Jul 21

Indonesia Imposes Import Duties to Protect Industry

Editorial Staff
Jul 3, 2024

Image: Rio Lecatompessy via Unsplash

Indonesia plans to implement safeguard duties ranging from 100 to 200 percent on various imports, including clothing, footwear, cosmetics and ceramics, in an effort to protect its domestic industries, Reuters reported.

“If we are flooded with [imported goods], our micro, small and medium enterprises could collapse,” commented Trade Minister Zulkifli Hasan .

According to Zulkifli, the duties that will soon be imposed could impact imports of footwear, clothing, textiles, cosmetics, and ceramics. Data from the statistics bureau indicate that Indonesia primarily imports these goods from China, Vietnam, and Bangladesh.

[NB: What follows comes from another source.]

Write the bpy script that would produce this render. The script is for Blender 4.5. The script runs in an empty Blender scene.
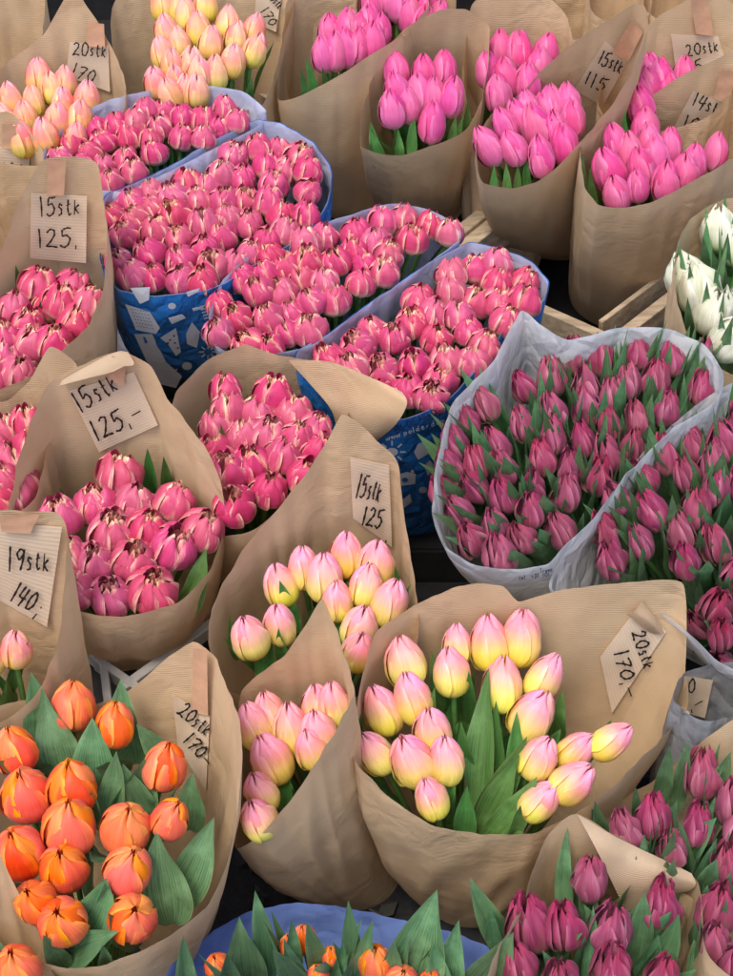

One of the industries expected to be impacted is the labor-intensive textile sector, which employs approximately 3.9 million people in Indonesia, accounting for nearly 20% of the country’s total manufacturing workforce. The main external competitor of Indonesian companies in this industry is China.

Since 2019, 36 textile factories in Indonesia have ceased operations, and 31 others have experienced significant layoffs, according to the Nusantara Trade Union Confederation (KSPN). KSPN also reported that nearly 50,000 workers in the sector have been laid off since the beginning of this year.

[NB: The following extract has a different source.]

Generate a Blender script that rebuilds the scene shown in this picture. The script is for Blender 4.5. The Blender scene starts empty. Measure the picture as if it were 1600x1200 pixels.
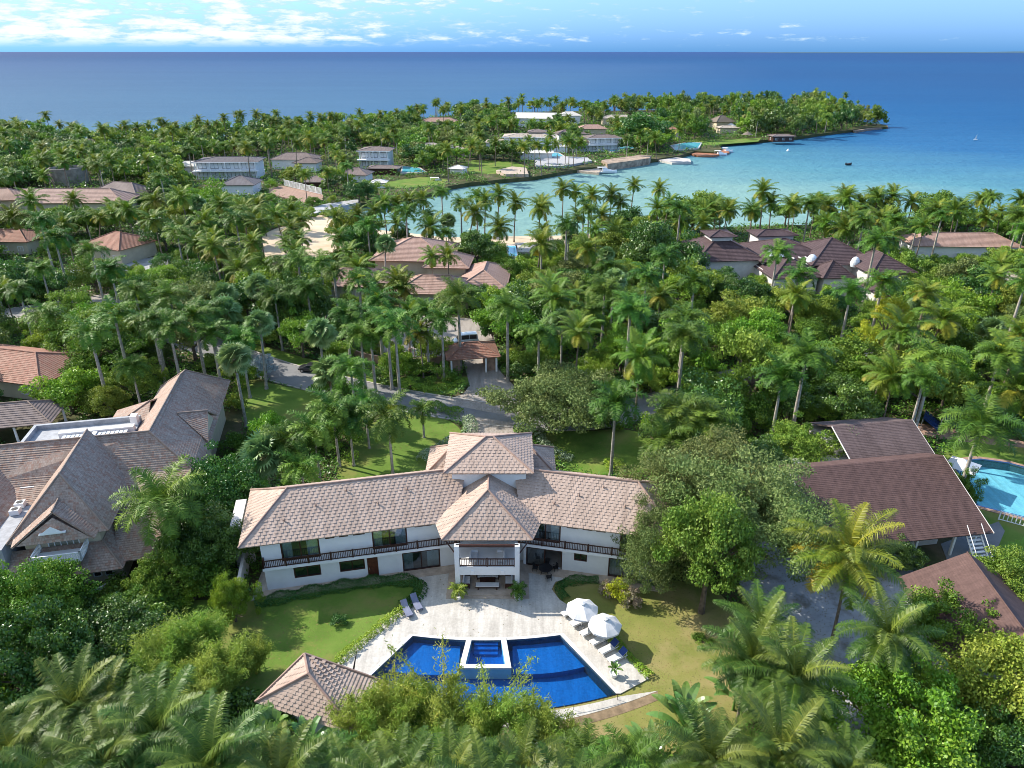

Financial difficulties have also affected Sritex, one of Indonesia’s largest textile and garment producers. The company reported a revenue of US$325 million last year, a 38% decrease from its US$524.6 million revenue in 2022.

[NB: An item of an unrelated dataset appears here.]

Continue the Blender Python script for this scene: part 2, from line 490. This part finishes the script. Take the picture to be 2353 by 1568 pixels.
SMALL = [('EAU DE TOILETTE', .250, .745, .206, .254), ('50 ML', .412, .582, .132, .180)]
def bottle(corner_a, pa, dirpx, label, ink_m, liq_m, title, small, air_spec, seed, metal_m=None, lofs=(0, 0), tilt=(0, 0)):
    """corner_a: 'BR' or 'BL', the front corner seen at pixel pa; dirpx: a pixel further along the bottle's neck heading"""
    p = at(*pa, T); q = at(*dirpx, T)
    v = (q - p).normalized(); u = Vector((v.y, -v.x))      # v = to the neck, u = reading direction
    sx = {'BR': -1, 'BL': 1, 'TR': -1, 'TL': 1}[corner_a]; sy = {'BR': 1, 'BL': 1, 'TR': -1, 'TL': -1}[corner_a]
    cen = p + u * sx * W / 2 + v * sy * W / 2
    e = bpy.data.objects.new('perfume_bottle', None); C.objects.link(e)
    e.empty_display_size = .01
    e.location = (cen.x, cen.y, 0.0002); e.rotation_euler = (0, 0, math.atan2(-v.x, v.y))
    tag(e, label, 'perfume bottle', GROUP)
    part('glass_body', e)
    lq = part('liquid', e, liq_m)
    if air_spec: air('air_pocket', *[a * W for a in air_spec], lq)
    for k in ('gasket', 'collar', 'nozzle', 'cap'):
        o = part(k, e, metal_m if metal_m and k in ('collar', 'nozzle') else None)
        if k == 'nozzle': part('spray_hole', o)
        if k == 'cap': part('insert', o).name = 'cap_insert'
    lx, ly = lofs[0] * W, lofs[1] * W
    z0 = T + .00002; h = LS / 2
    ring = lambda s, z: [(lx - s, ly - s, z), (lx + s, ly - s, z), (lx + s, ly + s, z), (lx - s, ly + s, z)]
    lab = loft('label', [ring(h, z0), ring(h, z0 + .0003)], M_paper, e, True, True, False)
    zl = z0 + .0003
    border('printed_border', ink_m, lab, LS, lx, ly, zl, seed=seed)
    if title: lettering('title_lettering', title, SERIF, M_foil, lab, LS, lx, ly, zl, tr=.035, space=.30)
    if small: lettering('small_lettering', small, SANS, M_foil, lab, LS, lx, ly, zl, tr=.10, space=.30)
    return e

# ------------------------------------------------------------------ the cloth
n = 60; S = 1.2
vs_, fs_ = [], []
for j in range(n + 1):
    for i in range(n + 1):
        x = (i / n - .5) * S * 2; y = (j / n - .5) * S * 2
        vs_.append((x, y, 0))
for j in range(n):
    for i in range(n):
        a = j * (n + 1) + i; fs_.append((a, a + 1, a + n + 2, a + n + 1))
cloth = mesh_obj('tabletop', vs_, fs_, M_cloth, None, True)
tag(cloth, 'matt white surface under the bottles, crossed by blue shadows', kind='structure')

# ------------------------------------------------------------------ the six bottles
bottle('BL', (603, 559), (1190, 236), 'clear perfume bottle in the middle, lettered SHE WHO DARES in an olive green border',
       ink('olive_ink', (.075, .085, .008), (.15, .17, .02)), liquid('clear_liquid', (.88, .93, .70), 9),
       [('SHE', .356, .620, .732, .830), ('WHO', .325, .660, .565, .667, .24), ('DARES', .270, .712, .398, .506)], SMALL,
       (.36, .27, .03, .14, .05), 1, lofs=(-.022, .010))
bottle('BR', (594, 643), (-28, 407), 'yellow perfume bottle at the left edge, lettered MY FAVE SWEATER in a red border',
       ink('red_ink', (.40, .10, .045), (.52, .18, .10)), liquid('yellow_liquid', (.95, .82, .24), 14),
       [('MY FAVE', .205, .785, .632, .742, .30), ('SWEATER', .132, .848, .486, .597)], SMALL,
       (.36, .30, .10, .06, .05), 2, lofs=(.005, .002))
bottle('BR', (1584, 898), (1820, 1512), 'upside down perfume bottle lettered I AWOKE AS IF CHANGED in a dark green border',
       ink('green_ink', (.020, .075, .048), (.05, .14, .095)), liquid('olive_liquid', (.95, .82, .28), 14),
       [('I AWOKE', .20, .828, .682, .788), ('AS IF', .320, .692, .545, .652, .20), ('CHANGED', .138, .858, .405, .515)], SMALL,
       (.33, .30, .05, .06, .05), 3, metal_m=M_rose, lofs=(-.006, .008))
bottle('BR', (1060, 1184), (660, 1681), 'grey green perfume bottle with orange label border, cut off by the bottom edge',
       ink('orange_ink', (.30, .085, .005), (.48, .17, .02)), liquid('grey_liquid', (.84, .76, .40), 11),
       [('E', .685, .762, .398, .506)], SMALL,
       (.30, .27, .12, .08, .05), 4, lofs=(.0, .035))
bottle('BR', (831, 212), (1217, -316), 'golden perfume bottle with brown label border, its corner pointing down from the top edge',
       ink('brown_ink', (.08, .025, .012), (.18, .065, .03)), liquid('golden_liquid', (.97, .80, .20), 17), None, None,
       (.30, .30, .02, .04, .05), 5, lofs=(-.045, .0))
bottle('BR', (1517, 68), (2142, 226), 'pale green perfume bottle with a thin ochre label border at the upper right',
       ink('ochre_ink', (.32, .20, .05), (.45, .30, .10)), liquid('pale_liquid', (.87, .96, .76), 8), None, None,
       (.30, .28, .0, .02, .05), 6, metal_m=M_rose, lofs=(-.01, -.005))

“There is an oversupply of textiles in China, which causes price dumping, where these products are targeted mainly to countries outside Europe and China that have loose import regulations, such as no anti-dumping import duties, no barrier tariffs or non-barrier tariffs, and one of them is Indonesia,” Welly Salam, Financial Director at Sritex, said.

Between January and May this year, Sritex also laid off 3,000 workers, or 23% of its total workforce, the company reported.

Indonesia also introduced a regulation last year to enhance the monitoring of over 3,000 imported food ingredients, electronics, and chemicals. However, the regulation was repealed after domestic industries claimed it impeded the flow of essential imported materials needed for their operations.